Ma, appunto, non è il Jobs Act che fa perdere il lavoro quanto invece “bazzeccole e pinzillacchere” come avrebbe detto Totò il Grande, quali il costo del lavoro (in chiaro: le tasse che lo Stato impone sui salari alle aziende e ai lavoratori); il costo dell’energia (cioè le tasse che gravano su elettricità, combustibili, petrolio); il costo fuori controllo della sanità di troppe Regioni, a Statuto ordinario o speciale che siano; il costo di una burocrazia che vede se stessa soprattutto come lo stopper che deve impedire agli attaccanti avversari, in volgare imprese e società civile, di fare gol, cioè di produrre e svilupparsi; il costo di una rete informatica paragonabile a quella dei Paesi che vent’anni fa erano detti emergenti. Solo che loro nel frattempo sono emersi e hanno preso pure a navigare, mentre noi siamo qui a discutere se l’Italia deve uscire dal ventesimo secolo per entrare nel diciannovesimo o … nel ventunesimo secolo.
Se quindi il Jobs Act non è il problema economico, sociale, sindacale, più importante, perché il Pd segue, anzi insegue, i promotori del referendum indetto per abolirlo? Non certo per ragioni sindacali: la parola d’ordine dei “dem” negli anni delle divisioni tra Cisl, Cgil e Uil era il mantra dell’unità sindacale, che non doveva rompersi, che non poteva rompersi, che doveva essere cucita, incollata, attaccata, appiccicata in ogni modo e a ogni prezzo. Per la verità allora lo sforzo maggiore lo si chiedeva soprattutto alla Cisl, ma questo dev’essere il punto di vista del sottoscritto, che quel sindacato ce l’ha nel cuore. A ogni modo mai come oggi è così: i contratti si sono rinnovati unitariamente, gli accordi su temi delicati come quelli della rappresentanza, della rappresentatività, si sono sottoscritti all’unanimità; le polemiche tra le maggiori confederazioni stanno a zero o giù di lì. E allora? Non è che il Pd sia, in fondo in fondo, un po’ nostalgico delle spaccature, delle oceaniche manifestazioni “contro” le altre sigle, dei contratti rinnovati a maggioranza, delle dure tensioni in azienda?

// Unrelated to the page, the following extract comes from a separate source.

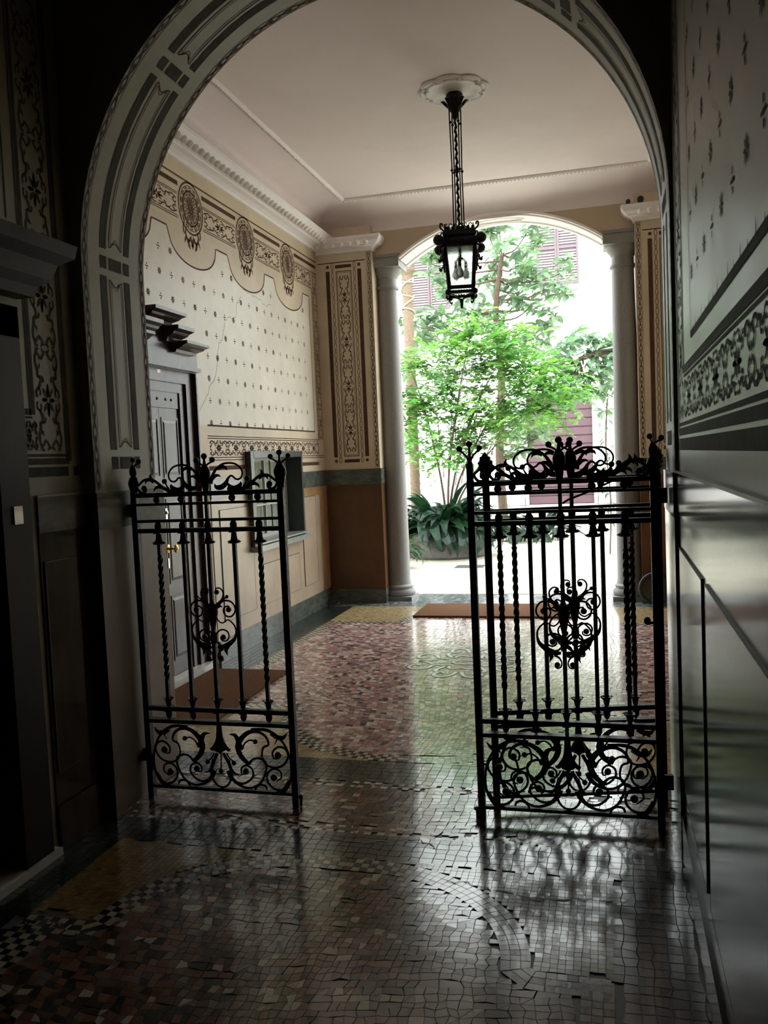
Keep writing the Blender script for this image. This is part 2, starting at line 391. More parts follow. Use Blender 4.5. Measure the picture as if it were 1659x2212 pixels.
# hall left
wh = wall_hall_left
for ya, yb in ((AY1, DY0-.13), (DY1+.13, WY0-.05), (WY1+.05, 8.85)):
    slab(wh, 'green_dado_band', GREENM, HL, ya, yb, 1.292, DZ, .012, 1)
    slab(wh, 'dado', BEIGE, HL, ya, yb, .17, 1.292, .006, 1)
slab(wh, 'dado', BEIGE, HL, WY0-.05, WY1+.05, .17, .78, .006, 1)
for ya, yb in ((AY1, DY0-.13), (DY1+.13, 8.85)):
    struct(slab(None, 'baseboard_hall_left', GREENM, HL, ya, yb, 0, .17, .02, 1))
slab(wh, 'ochre_dado_strip', OCHRE, HL, WY1+.06, 8.62, 1.20, 1.292, .008, 1)
slab(wh, 'ochre_dado_strip', OCHRE, HL, 8.62, 8.85, .17, 1.292, .008, 1)
def inset(par, m, x, y0, y1, z0, z1, sgn, d=.006):
    w_ = .006
    slab(par, 'dado_panel', m, x, y0, y1, z0, z1, d+.006, sgn)
    mb = MB(); X = x+sgn*(d+.0065)
    for a, b in (((y1-.0025, z0), (y1+.0025, z1)), ((y0-.0025, z0), (y0+.0025, z1)), ((y0, z1-.0025), (y1, z1+.0025)), ((y0, z0-.001), (y1, z0+.001))):
        mb.box((min(x, X), a[0], a[1]), (max(x, X), b[0], b[1]))
    mb.build('panel_line', LINE, par)
for ya, yb, za, zb in ((6.2, 6.82, .30, 1.20), (6.98, 7.42, .30, .66), (7.46, 7.92, .30, .66), (8.06, 8.46, .30, 1.20), (4.0, 4.5, .30, 1.2)):
    inset(wh, BEIGE, HL, ya, yb, za, zb, 1)
# pilasters
for par, xa, xb in ((pil_l, HL+.012, -2.402), (pil_r, .272, HR-.02)):
    e = 1 if par is pil_l else -1
    X0, X1 = (xa, xb+.012) if e > 0 else (xa-.012, xb)
    MB().box((X0, 8.838, 1.292), (X1, 9.37, DZ)).build('green_dado_band', GREENM, par)
    X0, X1 = (xa, xb+.007) if e > 0 else (xa-.007, xb)
    MB().box((X0, 8.843, .15), (X1, 9.365, 1.292)).build('dado', RUST, par)
    X0, X1 = (xa, xb+.012) if e > 0 else (xa-.012, xb)
    MB().box((X0, 8.835, 0), (X1, 9.37, .15)).build('baseboard', GREENM, par)
# vestibule + jambs
for par, x, sg, segs in ((wall_left, XL, 1, ((-3, 1.52), (2.96, AY0))), (wall_right, XR, -1, ((-3, AY0),))):
    for ya, yb in segs:
        slab(par, 'green_dado_band', DADO_N if sg < 0 else GREENM, x, ya, yb, 1.31, DZ, .010, sg)
        slab(par, 'dado', DADO_N, x, ya, yb, .18, 1.31, .006, sg)
        struct(slab(None, 'baseboard_'+('left' if sg > 0 else 'right'), DADO_N, x, ya, yb, 0, .18, .016, sg))
    slab(par, 'dado_ledge', PLASTER_N, x, -3 if sg < 0 else 2.96, AY0, DZ, DZ+.008, .014, sg)
inset(wall_left, DADO_N, XL, 2.98, 3.19, .315, 1.19, 1)
inset(wall_right, DADO_N, XR, 2.42, 3.19, .32, 1.19, -1)
inset(wall_right, DADO_N, XR, .6, 2.33, .32, 1.19, -1)
for x, sg in ((JL, 1), (JR, -1)):
    xa, xb = (x-.02, x+.006) if sg > 0 else (x-.006, x+.02)
    MB().box((xa, AY0-.004, 0), (xb, AY1+.06, 1.292)).build('jamb_dado', JAMBD if sg > 0 else DADO_N, wall_arch)
    MB().box((xa-(0 if sg>0 else .003), AY0-.006, 1.292), (xb+(.003 if sg>0 else 0), AY1+.062, DZ)).build('green_dado_band', GREENM, wall_arch)
# front and back of the arch wall beside the opening
MB().box((XL, AY0-.004, 0), (JL+.002, AY0, DZ)).build('jamb_dado', DADO_N, wall_arch)
MB().box((HL, AY1, 0), (JL-.021, AY1+.006, DZ)).build('hall_dado', BEIGE, wall_arch)
MB().box((JR+.021, AY1, 0), (HR, AY1+.006, DZ)).build('hall_dado', BEIGE, wall_arch)
slab(wall_hall_right, 'dado', BEIGE, HR, AY1, 8.85, 0, DZ, .006, -1)
# ---------------------------------------------------------------- painted stencil ornament (thin flat paint on the plaster)
def seg(u0, v0, u1, v1, w, step=.06):
    n = max(1, int(math.hypot(u1-u0, v1-v0)/step)); return [(u0+(u1-u0)*i/n, v0+(v1-v0)*i/n, w) for i in range(n+1)]
def rect(mb, fn, u0, v0, u1, v1):
    n = max(1, int(abs(u1-u0)/.06)); k = max(1, int(abs(v1-v0)/.06))
    vs = [fn(u0+(u1-u0)*i/n, v0+(v1-v0)*j/k) for j in range(k+1) for i in range(n+1)]
    mb.add(vs, [(j*(n+1)+i, j*(n+1)+i+1, (j+1)*(n+1)+i+1, (j+1)*(n+1)+i) for j in range(k) for i in range(n)])
def frame(mb, fn, u0, v0, u1, v1, w):
    for a in (seg(u0,v0,u1,v0,w), seg(u1,v0,u1,v1,w), seg(u1,v1,u0,v1,w), seg(u0,v1,u0,v0,w)): mb.ribbon(a, fn)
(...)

Se non vogliamo, meglio, se non possiamo crederlo, allora non ci resta che pensare al peggio: il Pd si sta avvoltolando nell’ennesima polemica interna tutta proiettata a spostare qualche percentuale nei pesi interni delle diverse anime o sensibilità che dir si voglia. Sperando di conquistare il favore della Cgil, principale sostenitrice dei suddetti referendum, gli esponenti anti-renziani cavalcano un tema del quale conoscono perfettamente la “irresistibile leggerezza”, ma che in questo momento sognano di poter scagliare contro chi ha voluto quella legge, cioè il capo del loro partito. Incuranti che questo significhi, in prospettiva, spaccare le posizioni sindacali, riportare il Paese indietro di qualche anno, ricominciare a discutere su un argomento desueto. Ma soprattutto che ciò significa aver deciso, consciamente si spera perché se non se ne rendessero neppure conto sarebbe pure peggio, di non intervenire laddove ce ne sarebbe invece tanto bisogno: nel regolamentare la pratica del “voucher selvaggio”; nell’organizzare le reti di Centri per l’impiego; nel diffondere la cultura della formazione continua; nel sostenere i disoccupati nel loro percorso di reinserimento tramite le politiche attive per il lavoro e nel finanziare le politiche passive laddove esse possano eventualmente servire; nel puntellare le aziende nei mercati esteri; nel fare marketing per i nostri prodotti; nel collegare mondo dell’impresa e della ricerca; nell’aiutare le scuole e le imprese nella pratica dell’alternanza scuola-lavoro.
Quasi che aver perso il referendum avesse convinto tanti esponenti della maggioranza che adesso che la ricreazione è finita si può finalmente tornare a perdere (occasioni politiche ed elezioni) come ai bei tempi. Eh sì, forse forse (“a pensar male” diceva il divo Giulio …), si stava meglio quando si stava all’opposizione!